You may then ask what is a Bare Trust Agreement? A Bare Trust Agreement is a contractual agreement establishing a Bare Trust. A Bare Trust is sometimes romantically referred to as a Naked Trust, and refers to a situation where a trustee or trustees holds property but have no interests in the property and no other duty except to do what the beneficiary tells them. That is, the trustee is a puppet of the beneficiary puppet master.

The wording of a Bare Trust Agreement needs to be very specific and in fact if the purpose is changed or other terms are added that conveys other duties to the trustee, then it may be that the tax department will construe the document in some other way and the tax benefit is lost.

A Bare Trust may arise in three situations:

(1) Where it is an express trust under which property is explicitly settled in the Bare Trust;

(2) Upon completion of the specified trustee duties enumerated in a trust deed;

(3) Where property is purchased with another’s money or a purported trust settlement is defective.

In the scenario that we commenced this article, its more likely than not that the trust would be formed by an express trust, which specifically sets up a simple arrangement between the original owner of the vessel/s and the new owner.

Naturally the next question would then be; how can you use a Bare Trust to avoid the incurrence of any unnecessary GST when transferring a boat?


 In order to understand how you can use a Bare Trust to avoid having to pay unnecessary GST, the main factor to look for is when is the GST applied. The GST law (A New Tax System (Goods and Services Tax) Act 1999 (Cth)) deems that both a trust is a legal entity. It is important to note that the act does not distinguish between normal (discretionary trusts) and Bare Trusts. While this may make everything seemingly murkier, upon delving deeper into taxation law, it soon cleared up.

In essence, transferring an asset from the beneficiary to a trustee under a bare trust, is not a “taxable supply”. The reason behind this can be simply by the fact there is no supply of the yacht – only legal title is transferred the benefit of the yacht remains with the beneficiary.

However, should that yacht be sold to a third party the GST implication is to the beneficiary rather than the trustee (who technically owns the yacht).

Does a Bare Trustee need to be registered for GST

While it was possible to attach GST obligations onto a trustee as a legal person, another important question, in this quest, was whether a Bare Trust needs to be registered for GST? Diving deeper into taxation law, our team found that in order for an entity to be registered for GST, GST law states that the entity must be carrying on an enterprise in either:

(a) the form of a business; or

(b) the form of an adventure or concern in the nature of trade; or

(c) on a regular continuous basis, in the form of a lease, licence or other grant of an interest in property.

In our case, the Bare Trustee was not carrying on an enterprise in any of the above options. We concluded that, as the activities of a Bare Trustee are fairly passive in nature, that is either without active duties or minor active duties, a Bare Trustee is not considered to be carrying an enterprise for GST purposes and thus does not need to be registered.
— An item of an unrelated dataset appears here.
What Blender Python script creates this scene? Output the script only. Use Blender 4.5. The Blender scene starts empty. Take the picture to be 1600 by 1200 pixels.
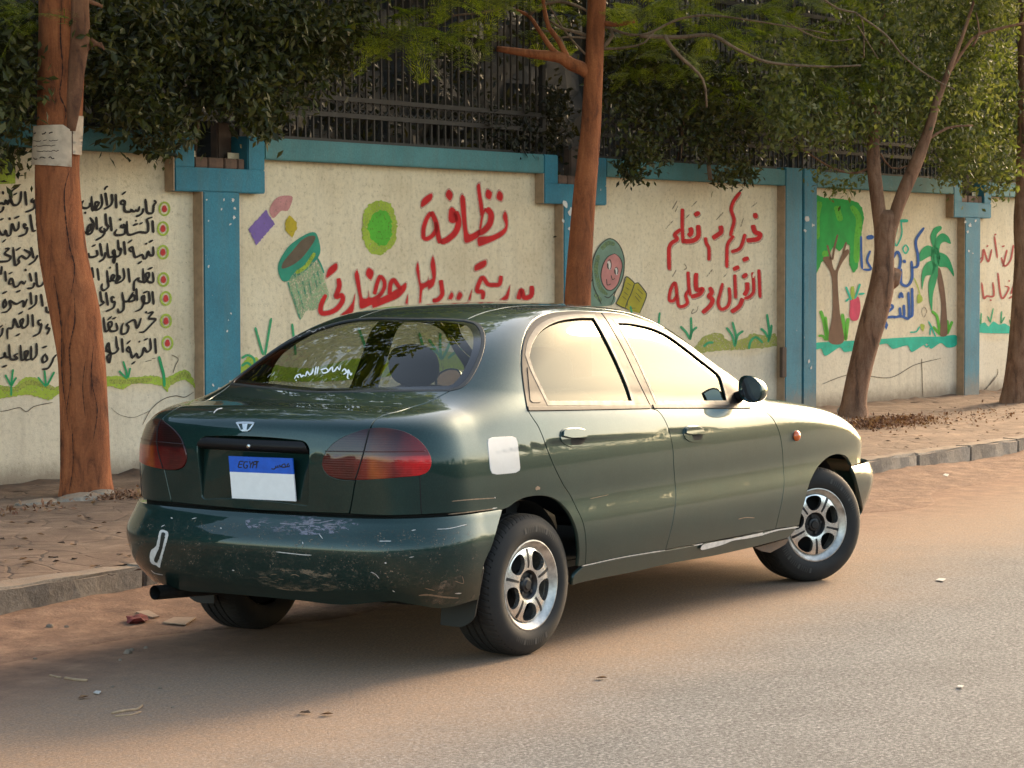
import bpy, bmesh, math, random
import numpy as np
from mathutils import Vector, Matrix
from mathutils.geometry import delaunay_2d_cdt

R = math.radians
sc = bpy.context.scene
COL = sc.collection
random.seed(7)
RNG = np.random.default_rng(7)

# ------------------------------------------------------------------ camera
F_PX = 3736.51
CAM = np.array([-8.300, -5.993, 1.592])
YAW, PIT, ROLL = 0.567880, 0.048130, -0.002648
_fw = np.array([math.cos(YAW)*math.cos(PIT), math.sin(YAW)*math.cos(PIT), -math.sin(PIT)])
_rt = np.array([math.sin(YAW), -math.cos(YAW), 0.0])
_up = np.cross(_rt, _fw)
_r2 = _rt*math.cos(ROLL) + _up*math.sin(ROLL)
_u2 = -_rt*math.sin(ROLL) + _up*math.cos(ROLL)
cam_d = bpy.data.cameras.new('camera')
cam_d.sensor_width = 36.0
cam_d.lens = F_PX*36.0/1600.0
cam_d.clip_start = 0.1
cam_d.clip_end = 2000
cam = bpy.data.objects.new('camera', cam_d)
COL.objects.link(cam)
cam.matrix_world = Matrix(((_r2[0], _u2[0], -_fw[0], CAM[0]), (_r2[1], _u2[1], -_fw[1], CAM[1]),
                           (_r2[2], _u2[2], -_fw[2], CAM[2]), (0, 0, 0, 1)))
cam_d.dof.use_dof = True
cam_d.dof.focus_distance = 11.0
cam_d.dof.aperture_fstop = 20.0
sc.camera = cam

# ------------------------------------------------------------------ sky, sun, exposure
SUN_EL, SUN_AZ = 24.0, -4.0        # azimuth measured from +X (along the street, to the right) towards +Y
w = bpy.data.worlds.new('World'); sc.world = w; w.use_nodes = True
nt = w.node_tree; nt.nodes.clear()
bg = nt.nodes.new('ShaderNodeBackground'); wo = nt.nodes.new('ShaderNodeOutputWorld')
sky = nt.nodes.new('ShaderNodeTexSky'); sky.sky_type = 'NISHITA'; sky.sun_disc = False
sky.sun_elevation = R(SUN_EL); sky.sun_rotation = R(90.0 - SUN_AZ)
sky.air_density = 1.0; sky.dust_density = 1.8; sky.ozone_density = 1.0
bg.inputs['Strength'].default_value = 0.15
hz = nt.nodes.new('ShaderNodeMix'); hz.data_type = 'RGBA'; hz.blend_type = 'MULTIPLY'; hz.inputs[0].default_value = 1.0     # dusty, warm air
hz.inputs[7].default_value = (1.10, 1.0, .84, 1)
nt.links.new(sky.outputs[0], hz.inputs[6]); nt.links.new(hz.outputs[2], bg.inputs[0]); nt.links.new(bg.outputs[0], wo.inputs[0])
sun_d = bpy.data.lights.new('sun', 'SUN'); sun_d.energy = 1.9; sun_d.angle = R(20); sun_d.color = (1.0, 0.74, 0.46)
sun = bpy.data.objects.new('sun', sun_d); COL.objects.link(sun)
_sd = Vector((math.cos(R(SUN_EL))*math.cos(R(SUN_AZ)), math.cos(R(SUN_EL))*math.sin(R(SUN_AZ)), math.sin(R(SUN_EL))))
sun.rotation_euler = _sd.to_track_quat('Z', 'Y').to_euler()
sc.view_settings.view_transform = 'Standard'; sc.view_settings.look = 'None'
sc.view_settings.exposure = 1.95; sc.view_settings.gamma = 1.0
sc.cycles.max_bounces = 10; sc.cycles.transparent_max_bounces = 24; sc.cycles.glossy_bounces = 6
sc.cycles.sample_clamp_indirect = 6.0

# ------------------------------------------------------------------ helpers
def ray(u, v):
    d = _fw + _r2*((u-800)/F_PX) + _u2*((600-v)/F_PX)
    return d/np.linalg.norm(d)
def on_plane(u, v, p0, n):
    d = ray(u, v); t = np.dot(np.asarray(p0)-CAM, n)/np.dot(d, n)
    return CAM + d*t
def at_z(u, v, z=0.0): return on_plane(u, v, (0, 0, z), np.array([0, 0, 1.0]))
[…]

It is at his point you need to take a breath and reflect on the importance of the wording and simple purpose of the agreement. For its this simple purpose that makes the business test not applicable and thus not requiring GST registration.

Final Step

The final step and question of our quest was then the question of how to create a Bare Trust Agreement. A lawyer taking Instructions to create the trust should seek to clarify that the trust is not a shame and specifically drafted so that only legal title of the boat is transferred with the benefit of the yacht remaining with the beneficiary.

The only change will be is the name of the owner of the vessel to be changed with any relevant government bodies. If done correctly your boat restructure should not incur a GST debt.